Ömer Nesefi kitaplarından İslam İnancının Temelleri kitap alıntıları sizlerle…
İslam İnancının Temelleri Kitap Alıntıları
Cüneydi Bağdadi der ki Allah’a ulaştıran yolların hepsi kapalıdır. Ancak Resullullah’ın yoluna uyanlara yollar açıktır.
Üsame b. Zeyd bir adamı ölürken Kelime-i Şehadet getirmesine rağmen öldürünce Peygamberimiz bu hareketi kınadı. Bunun üzerine Üsame hazretleri Ya Resulullah dili ile söyledi ama kalbi ile tasdik etmedi. deyince Peygamber Efendimiz, Ya Üsame sen onun kalbini yardın da baktın mı? buyurdu.
Aklın yeri kalptir. Ziyası ise dimağdadır.
Kâmil akıl, sahibini dünyada bunalım ve rezillikten ahirette ise pişmanlıktan kurtarır.
Kâinatta görülen sonsuz düzen ve uyum ancak sonsuz bir iradenin kuvvetiyle mümkündür. Kâinatın devamı için gerekli olan bu kudret bir an verilmezse kâinat binası yıkılır. Azametle duran dağlar, taşlar atılmış pamuk gibi olur. Güneş ışığını veremez olur. Gökyüzü kâğıt parçası gibi dökülür. Bu, kâinatın sonudur. Bu son, bizim bilmediğimiz bir zamanda kâinatın yaratıcısı olan Allah’ın kudretiyle gerçekleşecektir.

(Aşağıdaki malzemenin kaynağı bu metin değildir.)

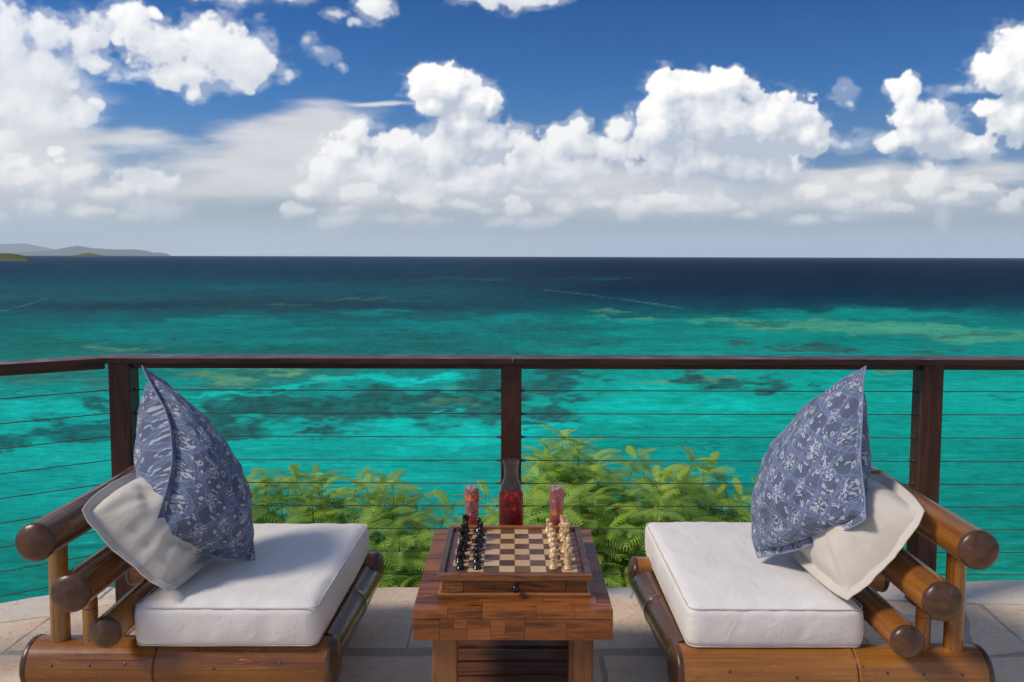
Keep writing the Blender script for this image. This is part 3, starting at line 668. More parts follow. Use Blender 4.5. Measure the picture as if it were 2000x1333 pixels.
# ================================================================ terrace
EDGE = [(-7.5, .25), (-2.30, 3.31), (-2.12, 3.43), (-1.80, 3.553), (-.69, 3.556), (.56, 3.563), (2.03, 3.645), (2.39, 3.65), (6.5, 3.72)]
def edge_y(x):
    for (a, b), (c, d) in zip(EDGE, EDGE[1:]):
        if a <= x <= c: return b + (d - b) * (x - a) / (c - a)
    return EDGE[0][1] if x < EDGE[0][0] else EDGE[-1][1]
poly = [(-7.5, -6)] + [(x, y - .006) for x, y in EDGE] + [(6.5, -6)]
n = len(poly)
terrace = obj("terrace", mesh("terrace", [(x, y, -.0035) for x, y in poly] + [(x, y, -.42) for x, y in poly],
    [tuple(range(n))[::-1], tuple(range(n, 2 * n))] + [(i, (i + 1) % n, n + (i + 1) % n, n + i) for i in range(n)], M['mortar']), None, (0, 0, 0))
clean(terrace.data); terrace['kind'] = 'structure'; terrace['label'] = "cream coral stone terrace floor behind the railing"
def flagstone(pts, m, seed, th=.03, z=0., name='flagstone'):
    rng = random.Random(seed); c = Vector((sum(p[0] for p in pts) / len(pts), sum(p[1] for p in pts) / len(pts)))
    out = []; gap = .0035
    for i, p in enumerate(pts):
        a = Vector(p); b = Vector(pts[(i + 1) % len(pts)]); L = (b - a).length; k = max(2, int(L / .045))
        for q in range(k):
            w = a.lerp(b, q / k); d = c - w; d.normalize()
            out.append(w + d * (gap + rng.uniform(-.0035, .0045)))
    n = len(out); dz = rng.uniform(-.0015, .002) + z
    vs = [(v.x, v.y, dz - th) for v in out] + [(v.x, v.y, dz - .003) for v in out] + [((v - c) * (1 - .004 / max(.05, (v - c).length)) + c).to_tuple() + (dz,) for v in out]
    fs = [(i, (i + 1) % n, n + (i + 1) % n, n + i) for i in range(n)] + [(n + i, n + (i + 1) % n, 2 * n + (i + 1) % n, 2 * n + i) for i in range(n)] + [tuple(range(2 * n, 3 * n))]
    vs = [(x - c.x, y - c.y, z_) for x, y, z_ in vs]
    return obj(name, mesh(name, vs, fs, m), terrace, (c.x, c.y, 0))
# visible slabs first (x splits follow the joints one can see), then courses running back under the viewer
S = []
E_ = lambda x: (x, edge_y(x))
S += [([(.53, 3.437), (.975, 3.46), E_(.975), E_(.555)], 'coping'), ([(.30, 3.437), (.53, 3.437), E_(.555), E_(.30)], 'coping'), ([(.975, 3.46), (1.52, 3.44), E_(1.54), E_(.975)], 'coping')]
S += [([(1.52, 3.44), (1.96, 3.40), (2.55, 3.36), E_(2.6), E_(1.54)], 'coping'), ([(2.55, 3.36), (3.6, 3.34), E_(3.6), E_(2.6)], 'coping')]
S += [([(.30, 2.98), (1.02, 2.99), (.975, 3.46), (.30, 3.437)], 'stone'), ([(1.02, 2.99), (1.36, 2.97), (1.40, 3.23), (1.50, 3.44), (.975, 3.46)], 'stone')]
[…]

Alem bütün kısımlarıyla sonradan yaratılmıştır. Alem, yoktan var edilmiştir ve zamanı gelince yok olacaktır.
Hareket için kendi dışında bir kuvvete muhtaç olan madde kâinatın ilk prensibi olamaz.
Fiziğin ilk prensiplerinden biri bir cismin harekete geçebilmesi için bu cisme dıştan bir kuvvetin tatbik edilmesi gerektiğidir. Kâinat ise çok küçük ve çok büyük parçacıkları ile tam ahenkli bir hareket içindedir. Bu duruma göre bir canlı varlığın veya maddenin hayatını temin eden hareket kâinat manzumesinin dışında bir kuvvete zarurî olarak muhtaçtır.

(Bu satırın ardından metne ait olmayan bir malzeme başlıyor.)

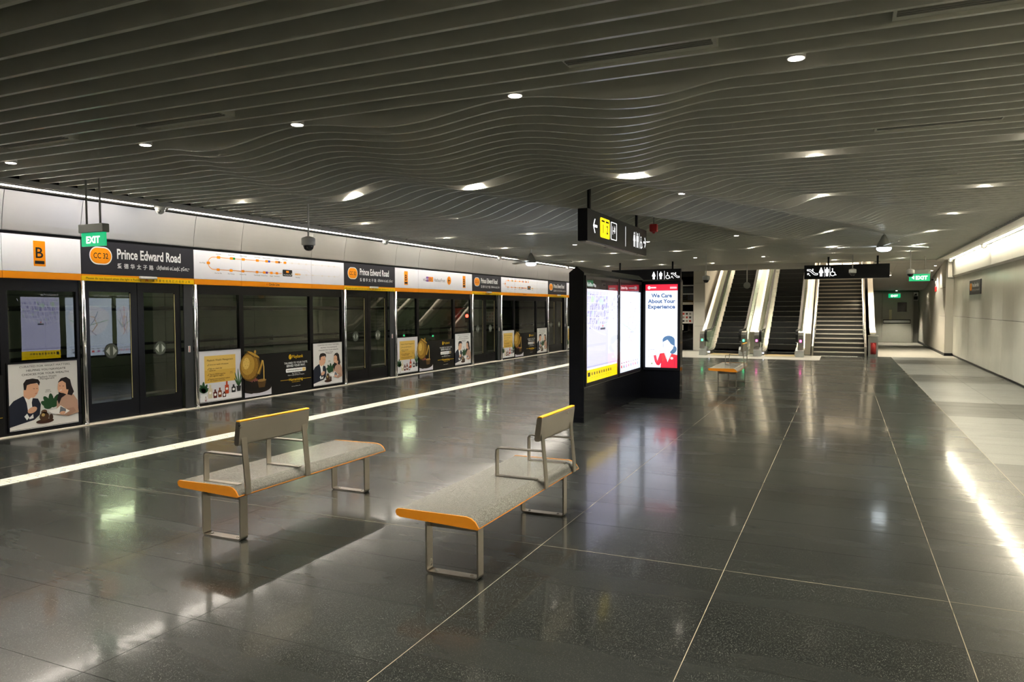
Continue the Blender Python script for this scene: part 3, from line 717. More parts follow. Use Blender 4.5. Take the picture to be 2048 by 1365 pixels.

İslam’ın tavsiye ettiği iman; kâinat varlığının incelenmesi ve gözlenmesi sonucunda fertte hâsıl olan imandır.
Hz. İbrahim’in güneşin, ayın, yıldızların hareketlerine bakıp her birinin gözden kaybolduğunu görünce solan, kaybolan ve sonu olan şeylerin yaratıcı olmayıp yaratık olduklarına akıl erdirmesi ve ezeli, ebedi kâinatın yaratıcısı olan Allah’a iman etmesi kâinat gerçeğinden imana vasıl oluşun açık örneğidir.
İslâm’ın tavsiye ettiği iman; kâinat varlığının tetkiki ve müşahedesi neticesinde fertte hasıl olan imandır.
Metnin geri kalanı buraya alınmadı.